Visitant set early fractions of 23.91 and 47.48 seconds, with Maxfield sitting off that pace. The Godolphin homebred put a nose in front coming around the far turn and drew off by 3¼ lengths for his sixth win in seven career starts.

“I was very confident all the way around," Ortiz said. "We were right where I wanted to be. When it came time to go, he was there for me. He’s one of the nice ones.”

The William Morey-trained Visitant hung tough for second place ahead of Chess Chief and Roadster, who rounded out the superfecta. A 2019 Kentucky Derby starter, Roadster raced Friday for trainer Bob Baffert after running for Mike Stidham’s barn last month at Fair Grounds.

Maxfield is now 3-for-3 in his career at Churchill Downs. He won his debut under the Twin Spires in September 2019, then returned to the track last May to take the 2020 Matt Winn Stakes (G3).

“He loves this track,” Walsh said. “He’s done nothing wrong. But he’s done nothing wrong on any track, really, to be fair to him. He’s just a very good horse.”

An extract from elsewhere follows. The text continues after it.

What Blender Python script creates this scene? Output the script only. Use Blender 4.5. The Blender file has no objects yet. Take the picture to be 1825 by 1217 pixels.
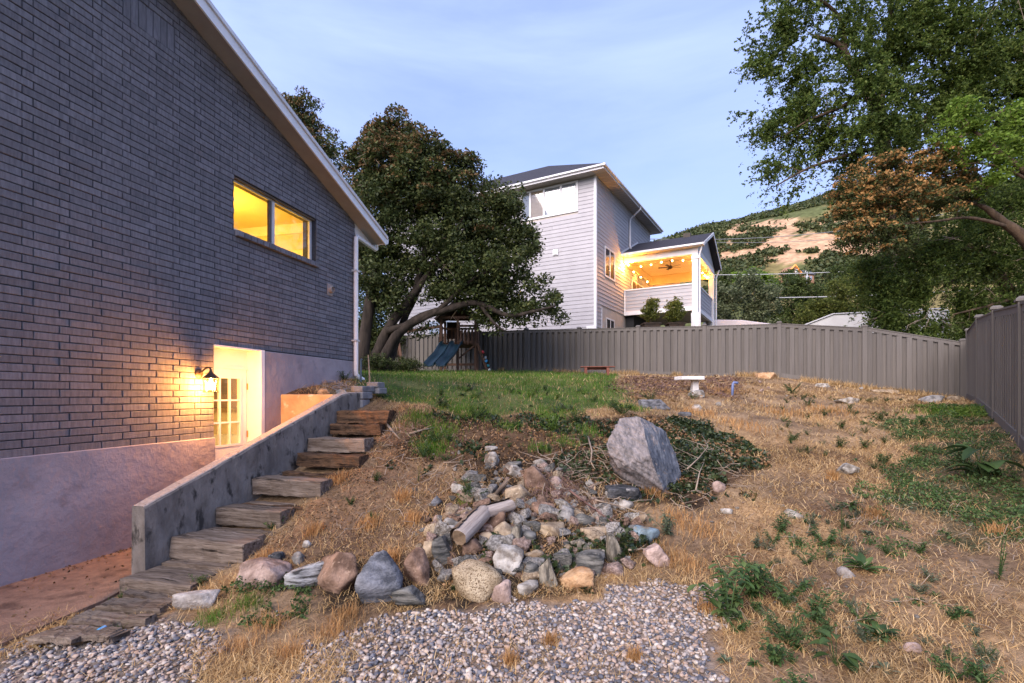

Other victories on Maxfield’s ledger include Keeneland’s 2019 Breeders’ Futurity (G1) and Fair Grounds’ 2020 Tenacious Stakes and 2021 Mineshaft Stakes (G3).

Injuries kept Maxfield from competing in last year’s Triple Crown series or in either of the last two Breeders’ Cup meets. The colt has now started four times since December and looks in fine form ahead of a summer schedule that could include races like Churchill’s Stephen Foster (G2) or Saratoga’s Whitney Stakes (G1).

“I think we’ve still got better to come from him,” Walsh said. “As he goes along, he’s going to gradually get better with seasoning.

“We put a big obstacle in front of him when we brought him to Santa Anita the last time. I think in a way, it might have been the best thing we ever did. It brought the horse along mentally. I think it really helped him to mature. …

“Hopefully we can keep it going and have a good year with the horse and can fulfill his potential.”